Aujourd’hui consultant en électrification des transports, Daniel Breton s’inquiète du peu de motivation gouvernementale en la matière. « La période d’austérité fait en sorte que les décisions reviennent surtout au Conseil du Trésor, qui risque de sabrer l’électrification », déplore-t-il. Au-delà du prétexte de la « rigueur budgétaire », les faibles prix du pétrole, s’ils se maintiennent, ne peuvent à son avis qu’accentuer l’inaction gouvernementale.

L’économiste spécialisé en énergie Jean-Thomas Bernard partage le même avis. « Une baisse du prix du baril peut engendrer divers impacts qui se feront véritablement sentir si la période de répit perdure plusieurs années », précise-t-il. Selon l’analyste, l’or noir se maintiendra à un prix bas pour quelques années. Si CAA-Québec refuse de se lancer dans une telle prédiction, des analystes de la Banque Scotia ont pour leur part évalué que le baril du pétrole pourrait rester bas encore une ou deux années.

Ainsi, dans un scénario où le faible coût du carburant persisterait, l’investissement gouvernemental risque de diminuer dans les technologies vertes, estime M. Bernard.« Le calcul est simple, le développement d’énergies alternatives au pétrole reste aussi coûteux, tandis que son aspect bénéfice ou économie à long terme, lui, chute », explique le professeur invité à l’Université d’Ottawa.

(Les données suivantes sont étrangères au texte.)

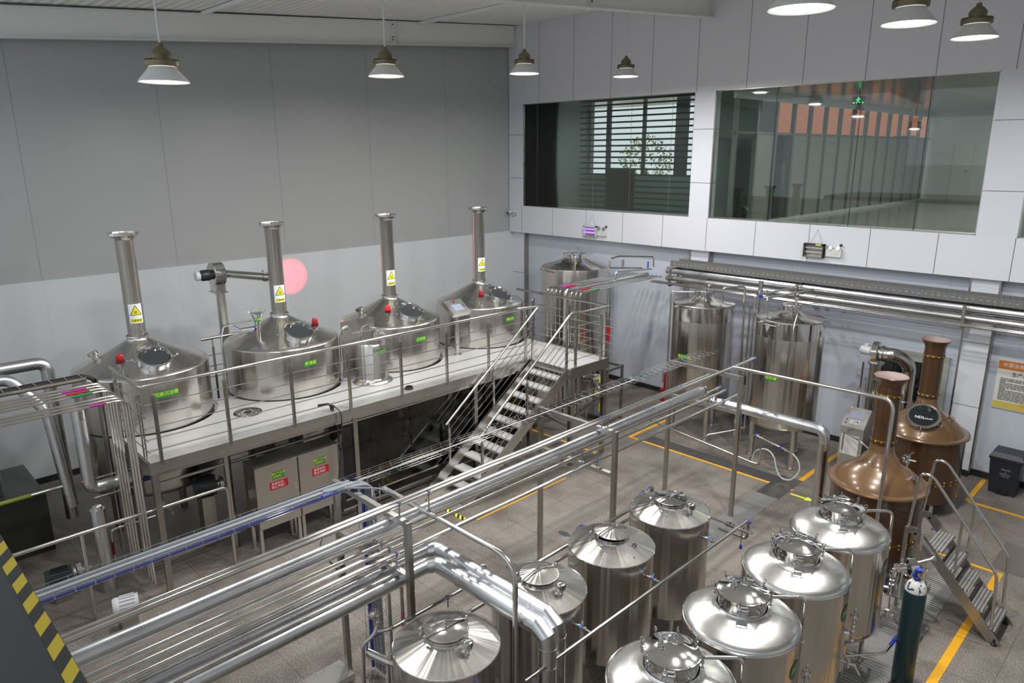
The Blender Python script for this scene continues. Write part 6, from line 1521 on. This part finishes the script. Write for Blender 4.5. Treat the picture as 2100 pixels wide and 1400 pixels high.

Si les dirigeants s’en tiennent à « un calcul simpliste » du retour sur l’investissement, l’électrification des transports risque d’en prendre pour son rhume, soupire Sylvain Castonguay, directeur général du Centre national de transport avancé (CNA). « Les programmes d’électrification ne visent pas juste à faire des économies, il y a aussi là l’idée de créer des emplois en exploitant nos propres sources d’énergie, comme l’hydroélectricité. Et si on a encore plus de vision, on peut insérer dans le calcul toutes les économies qui accompagnent l’indépendance énergétique », explique-t-il. Selon lui, tant que les conséquences environnementales engendrées par le pétrole ne sont pas comptabilisées dans le prix global de cette énergie, l’État continuera de croire qu’il fait des économies en l’exploitant.

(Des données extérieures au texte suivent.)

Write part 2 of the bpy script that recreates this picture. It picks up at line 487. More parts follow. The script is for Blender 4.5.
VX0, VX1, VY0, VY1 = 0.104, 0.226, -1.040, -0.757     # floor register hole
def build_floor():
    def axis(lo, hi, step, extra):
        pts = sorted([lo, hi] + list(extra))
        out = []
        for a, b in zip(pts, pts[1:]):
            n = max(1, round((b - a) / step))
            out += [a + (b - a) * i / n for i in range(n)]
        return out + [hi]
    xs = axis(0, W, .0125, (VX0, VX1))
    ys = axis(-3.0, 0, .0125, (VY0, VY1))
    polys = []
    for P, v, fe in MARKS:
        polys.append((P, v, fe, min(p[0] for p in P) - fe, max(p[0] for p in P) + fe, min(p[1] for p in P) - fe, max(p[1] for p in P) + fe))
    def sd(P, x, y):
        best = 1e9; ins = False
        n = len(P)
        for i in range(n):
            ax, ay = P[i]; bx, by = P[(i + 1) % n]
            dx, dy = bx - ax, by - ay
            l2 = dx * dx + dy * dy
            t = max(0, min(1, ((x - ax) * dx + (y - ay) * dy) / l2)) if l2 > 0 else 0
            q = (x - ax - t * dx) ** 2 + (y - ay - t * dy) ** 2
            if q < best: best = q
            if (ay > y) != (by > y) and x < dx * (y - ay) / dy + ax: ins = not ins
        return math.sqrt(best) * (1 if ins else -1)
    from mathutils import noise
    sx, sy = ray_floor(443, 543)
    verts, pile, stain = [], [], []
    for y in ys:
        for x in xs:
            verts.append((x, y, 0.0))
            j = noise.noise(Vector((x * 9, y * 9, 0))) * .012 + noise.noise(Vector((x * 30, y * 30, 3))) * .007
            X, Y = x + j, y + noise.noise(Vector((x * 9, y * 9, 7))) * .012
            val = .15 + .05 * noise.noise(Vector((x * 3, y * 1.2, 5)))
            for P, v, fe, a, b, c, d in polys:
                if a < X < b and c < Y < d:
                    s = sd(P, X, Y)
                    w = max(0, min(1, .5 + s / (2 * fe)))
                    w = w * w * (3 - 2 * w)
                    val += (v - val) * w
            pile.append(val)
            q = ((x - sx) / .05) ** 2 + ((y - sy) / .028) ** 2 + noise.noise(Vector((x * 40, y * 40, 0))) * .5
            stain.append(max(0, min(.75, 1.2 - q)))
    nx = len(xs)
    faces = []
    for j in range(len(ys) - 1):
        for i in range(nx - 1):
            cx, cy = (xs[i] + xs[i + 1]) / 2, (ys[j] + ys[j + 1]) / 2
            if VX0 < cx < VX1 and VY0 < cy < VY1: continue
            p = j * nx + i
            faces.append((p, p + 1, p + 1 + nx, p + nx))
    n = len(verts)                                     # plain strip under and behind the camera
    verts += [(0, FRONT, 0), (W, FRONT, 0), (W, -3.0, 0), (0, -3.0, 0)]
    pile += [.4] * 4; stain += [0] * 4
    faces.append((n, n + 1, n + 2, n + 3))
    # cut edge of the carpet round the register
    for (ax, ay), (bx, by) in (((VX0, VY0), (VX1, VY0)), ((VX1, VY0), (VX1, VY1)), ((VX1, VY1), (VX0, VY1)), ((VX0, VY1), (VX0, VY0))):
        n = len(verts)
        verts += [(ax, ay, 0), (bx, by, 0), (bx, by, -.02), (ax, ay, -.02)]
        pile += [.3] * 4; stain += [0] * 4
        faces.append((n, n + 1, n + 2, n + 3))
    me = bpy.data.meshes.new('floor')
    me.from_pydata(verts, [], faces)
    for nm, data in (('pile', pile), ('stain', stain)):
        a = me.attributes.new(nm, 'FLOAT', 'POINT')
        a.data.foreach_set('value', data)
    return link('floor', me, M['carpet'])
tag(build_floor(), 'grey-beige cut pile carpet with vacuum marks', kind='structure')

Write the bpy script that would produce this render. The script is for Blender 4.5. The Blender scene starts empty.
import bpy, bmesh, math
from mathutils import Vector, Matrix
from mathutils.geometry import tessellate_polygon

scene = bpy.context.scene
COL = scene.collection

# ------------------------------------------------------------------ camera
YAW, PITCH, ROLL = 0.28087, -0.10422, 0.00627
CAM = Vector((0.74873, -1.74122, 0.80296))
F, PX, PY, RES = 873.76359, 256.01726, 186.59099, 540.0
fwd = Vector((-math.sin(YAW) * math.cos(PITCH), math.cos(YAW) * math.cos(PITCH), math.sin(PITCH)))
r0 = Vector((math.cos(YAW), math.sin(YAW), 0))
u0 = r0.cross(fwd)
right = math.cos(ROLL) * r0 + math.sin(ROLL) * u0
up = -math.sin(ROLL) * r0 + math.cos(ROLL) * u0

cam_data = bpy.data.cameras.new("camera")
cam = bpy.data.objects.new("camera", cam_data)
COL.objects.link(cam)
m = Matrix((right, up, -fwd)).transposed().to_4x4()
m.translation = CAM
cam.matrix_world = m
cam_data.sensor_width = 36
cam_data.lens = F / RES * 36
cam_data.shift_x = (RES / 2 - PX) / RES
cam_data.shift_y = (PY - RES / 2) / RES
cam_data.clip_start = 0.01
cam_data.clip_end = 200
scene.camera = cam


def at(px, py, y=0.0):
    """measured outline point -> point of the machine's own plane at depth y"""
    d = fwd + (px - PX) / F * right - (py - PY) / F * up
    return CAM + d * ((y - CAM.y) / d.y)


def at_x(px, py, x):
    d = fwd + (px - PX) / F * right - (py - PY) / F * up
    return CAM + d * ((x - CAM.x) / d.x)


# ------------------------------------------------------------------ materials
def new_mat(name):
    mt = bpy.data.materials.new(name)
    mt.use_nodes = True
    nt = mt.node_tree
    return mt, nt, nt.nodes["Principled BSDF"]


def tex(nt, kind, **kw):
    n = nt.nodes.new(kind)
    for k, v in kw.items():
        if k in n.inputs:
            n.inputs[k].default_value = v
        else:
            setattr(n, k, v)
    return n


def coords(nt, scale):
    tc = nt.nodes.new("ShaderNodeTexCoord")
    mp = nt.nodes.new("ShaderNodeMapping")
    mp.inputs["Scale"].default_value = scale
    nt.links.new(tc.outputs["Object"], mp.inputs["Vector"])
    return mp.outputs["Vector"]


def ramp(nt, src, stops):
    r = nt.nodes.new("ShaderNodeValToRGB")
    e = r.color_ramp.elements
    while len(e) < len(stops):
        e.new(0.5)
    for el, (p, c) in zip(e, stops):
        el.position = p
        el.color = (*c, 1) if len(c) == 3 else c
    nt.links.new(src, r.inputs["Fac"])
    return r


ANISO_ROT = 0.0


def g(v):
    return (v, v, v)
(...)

L’organisme dirigé par M. Castonguay, le CNA, a directement subi les contrecoups du« désintérêt gouvernemental » envers « l’électrification ». « L’ex-ministre des Ressources naturelles, Martine Ouellet, s’apprêtait à nous octroyer trois millions de dollars pour le projet Nomade, qui visait à fabriquer, ici au Québec, des voitures électriques destinées à l’autopartage », raconte-t-il. Les élections étant arrivées trop rapidement, la subvention n’a jamais été soumise au Conseil des ministres. « Le nouveau gouvernement ne s’est jamais engagé à nous donner la subvention », dit M. Castonguay.

Les ventes de voiture explosent

En plus de ralentir l’électrification, la chute marquée du prix des carburants peut entraîner avec elle d’autres effets. « Ironiquement, lorsque les automobilistes économisent sur le carburant, et que leur pouvoir d’achat augmente… ils ont tendance à acheter plus de voitures », analyse Carlos Gomes, économiste à la Banque Scotia. Comme partout sur la planète, le parc automobile au Québec augmente à un rythme effréné, poursuit le spécialiste, qui estime que 2015 pourrait être marquée par un « pic de ventes » historique.

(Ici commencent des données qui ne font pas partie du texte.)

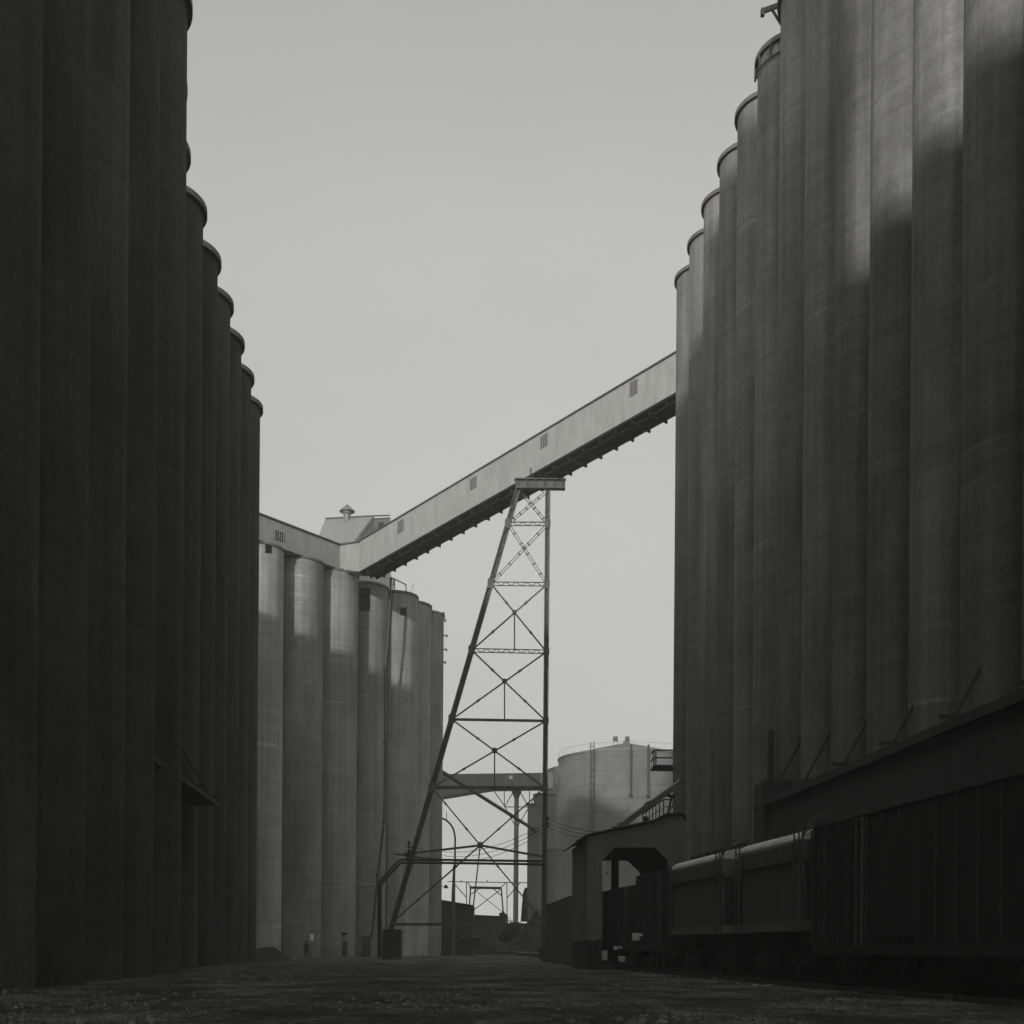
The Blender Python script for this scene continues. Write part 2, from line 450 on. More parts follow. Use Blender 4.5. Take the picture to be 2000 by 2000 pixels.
mb = MB(); q = lambda la, y, z: Vector((la-.0745*y, y, z))
mb.hexa([q(17.1,61,-1), q(17.1,16,-1), q(18.6,16,-1), q(18.6,61,-1)], [q(17.1,61,8.5), q(17.1,16,8.5), q(18.6,16,8.5), q(18.6,61,8.5)])
mb.build('shed_wall', 'mid_wall', root_R)
mb = MB(); q2 = lambda e, y, z: Vector((15.3+e-.1277*y, y, z))
mb.hexa([q2(3.5,84,-.5), q2(3.5,16,-.5), q2(5.2,16,-.5), q2(5.2,84,-.5)], [q2(3.5,84,1.5), q2(3.5,16,1.5), q2(5.2,16,1.5), q2(5.2,84,1.5)])
mb.build('dark_backing', 'dark_wall', root_R)  # added dark block, stands in for shade seen beneath the wagons
canopy(root_L, -1, 67, 50, 11.2, 13.4, 9.2, 4, .22)
mb = MB(); X0 = 16.9-.0745*60.5
mb.box(X0, X0+2.2, 59.2, 61.3, 5.2, 9.6); mb.bar((X0+.6, 60.2, 9.6), (X0+.6, 60.2, 12.2), .3)
mb.build('drive_box', 'black_iron', root_R)

# annex at the end of the left row
SA = 42.0; HA = SA + HC; rA = 2.72
edges = [(554,127.7),(631.7,132.3),(699,136.3),(757,141.2),(815.5,144.6),(842,148.6),(867,152.6)]
As = []
for xe, Z in edges:
    p = at(xe, 1200, Z); ang = math.atan2(p.x, Z); X = Z*math.tan(ang)
    for _ in range(8):
        d = math.hypot(X, Z); X = Z*math.tan(ang - math.asin(rA/d))
    As.append((X, Z))
As = [(As[0][0]-2*3.6, As[0][1]-2*4.2), (As[0][0]-3.6, As[0][1]-4.2)] + As
root_A = thing('grain_elevator', (As[2][0], As[2][1], 0), 'paler concrete silo annex curving across the middle distance, sunlit strips below its rims', 'grain elevator')
Asil = build_row(root_A, As, rA, HA, .14, 'concrete_annex', .24)
mb = MB()
for a, b in zip(As[:-1], As[1:]):
    d = Vector((b[0]-a[0], b[1]-a[1], 0)).normalized(); nrm = Vector((-d.y, d.x, 0))
    A0 = Vector((a[0], a[1], 0)) + nrm*.6; B0 = Vector((b[0], b[1], 0)) + nrm*.6
    mb.hexa([A0+Vector((0,0,-1)), B0+Vector((0,0,-1)), B0+nrm*10+Vector((0,0,-1)), A0+nrm*10+Vector((0,0,-1))],
            [A0+Vector((0,0,HA-.4)), B0+Vector((0,0,HA-.4)), B0+nrm*10+Vector((0,0,HA-.4)), A0+nrm*10+Vector((0,0,HA-.4))])
mb.build('bin_block', 'concrete_annex', root_A)
def on_silo(k, px, py):
    """front surface of annex silo k on the sight line through px"""
    X, Z = As[k]; p = at(px, py, 1.0); s = p.x
    A = s*s+1; B = -2*(s*X+Z); C = X*X+Z*Z-rA*rA
    disc = max(B*B-4*A*C, 0); y = (-B-math.sqrt(disc))/(2*A)
    q = at(px, py, y); n = Vector((q.x-X, q.y-Z, 0)).normalized()
    return q, n
def wall_patch(k, x0, x1, y0, y1, name, mat, parent, out=.05, thick=.12):
    mb = MB(); n = 5; lo = []; hi = []
    front = []; back = []
    for i in range(n):
        px = x0+(x1-x0)*i/(n-1)
        a, na = on_silo(k, px, y1); b = a.copy(); b.z = on_silo(k, px, y0)[0].z
        front += [a+na*out, b+na*out]; back += [a-na*thick, b-na*thick]
    vs = front+back; m = len(front); fs = []
    for i in range(n-1):
        fs += [(2*i,2*i+2,2*i+3,2*i+1), (m+2*i,m+2*i+1,m+2*i+3,m+2*i+2), (2*i+1,2*i+3,m+2*i+3,m+2*i+1), (2*i,m+2*i,m+2*i+2,2*i+2)]
    fs += [(0,1,m+1,m), (2*n-2,m+2*n-2,m+2*n-1,2*n-1)]
    mb.add(vs, fs); return mb.build(name, mat, parent)
sA = Asil
def silo_part(k): return sA[k]
# silo k=2 is the first one seen
wall_patch(2, 518, 530, 1064, 1080, 'window', 'black_hole', sA[2])
w = wall_patch(5, 702.5, 722.5, 1148, 1193, 'louvre', 'black_hole', sA[5])
mb = MB()
for i in range(9):
    q, n = on_silo(5, 711, 1144+16.1*i); t = Vector((-n.y, n.x, 0))
    mb.tube([q-t*.22+n*.03, q-t*.16+n*.22+Vector((0,0,.05)), q+n*.28+Vector((0,0,.08)), q+t*.16+n*.22+Vector((0,0,.05)), q+t*.22+n*.03], .035, 6)
mb.build('step_iron', 'galvanised', sA[5])
w = wall_patch(6, 782, 793, 1189, 1202, 'window', 'black_hole', sA[6])
q, n = on_silo(6, 782, 1189)
mb = MB(); mb.bar(on_silo(6,779,1187)[0]+n*.15, on_silo(6,795,1189)[0]+n*.15, .12, .1); mb.bar(on_silo(6,793,1188)[0]+n*.12, on_silo(6,793,1204)[0]+n*.12, .08); mb.build('window_frame', 'dark_steel', w)
w = wall_patch(5, 705, 723, 1829, 1869, 'door', 'black_iron', sA[5])
mb = MB()
for i in range(7):
    px = 706+i*2.8; a, n = on_silo(5, px, 1866); b, _ = on_silo(5, px, 1831); mb.bar(a+n*.1, Vector((a.x, a.y, b.z))+n*.1, .03)
for yy in (1836, 1845, 1854): mb.bar(on_silo(5,706,yy)[0]+Vector((0,-.12,0)), on_silo(5,722,yy)[0]+Vector((0,-.12,0)), .035)
mb.build('door_grille', 'galvanised', w)
wall_patch(4, 669, 678, 1838, 1868, 'door', 'dark_wall', sA[4])
# small brackets up the edge of the last silo
for px, py in ((866,1197),(869,1211),(872,1241),(871,1268),(869,1293)):
    X, Z = As[8]; p = at(px, py, Z-.6); mb = MB()
    mb.bar((X+rA*.9, Z-.6, p.z), (p.x+.1, Z-.6, p.z), .1); mb.tube([(p.x+.05, Z-.6, p.z-.2), (p.x+.05, Z-.6, p.z+.12)], [.13,.06], 8)
    mb.build('insulator_bracket', 'black_iron', sA[8])
p = at(871, 1732, 150.5); mb = MB()
mb.bar((As[8][0]+rA*.9, 151.2, p.z+.12), (p.x, 150.6, p.z+.1), .07); mb.lathe([(.05,.28),(.12,.2),(.3,-.05),(.22,-.16),(0,-.22)], 14, p)
mb.build('wall_lamp', 'black_iron', sA[8])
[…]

Si le faible coût de l’essence « incite » les consommateurs à posséder une voiture, ce n’est pas le facteur principal qui affecte la motorisation accrue. « La situation sur marché de l’emploi est de loin l’élément le plus déterminant. Plus il y aura d’emplois au Québec, plus les gens achèteront des voitures. Et si le baril de pétrole reste bas, la vitesse de croissance du parc automobile sera accélérée », relate-t-il.

Les faibles coûts du baril dans les années 90 ont participé à l’apparition des voitures plus énergivores, connus sous le nom de véhicules utilitaires sport (VUS). Selon une compilation réalisée par le professeur de HEC Montréal Pierre-Olivier Pineau, pour chaque VUS vendu dans les années 80, on vendait six voitures standards. À la fin des années 80, c’était trois voitures pour un. Dans les années 90, le chiffre est passé sous la barre de deux voitures par VUS vendu… Aujourd’hui, le ratio est d’un pour un.

Pour Félix Gravel, responsable de la campagne transports au Conseil régional de l’environnement de Montréal, le prix de l’essence est loin d’être le seul responsable de cette situation. « Le coût du carburant était anormalement élevé ces dernières années et nous avons continué à acheter des voitures… Ce qu’il faut comprendre ici, c’est que le problème réside dans les politiques de transport et d’urbanisme », lance-t-il. Le développement inadéquat du réseau de transport collectif dans les grandes métropoles, additionné à l’étalement urbain, a encouragé les citoyens à se tourner vers l’automobile. « On n’arrête pas d’augmenter les tarifs pour les usagers des réseaux de transport en commun, sans améliorer la qualité… tandis que les utilisateurs d’autoroutes n’ont rien à débourser. Si on veut que les choses changent, il ne faut pas attendre la fin du pétrole, il faut amorcer un changement de valeurs », conclut-il.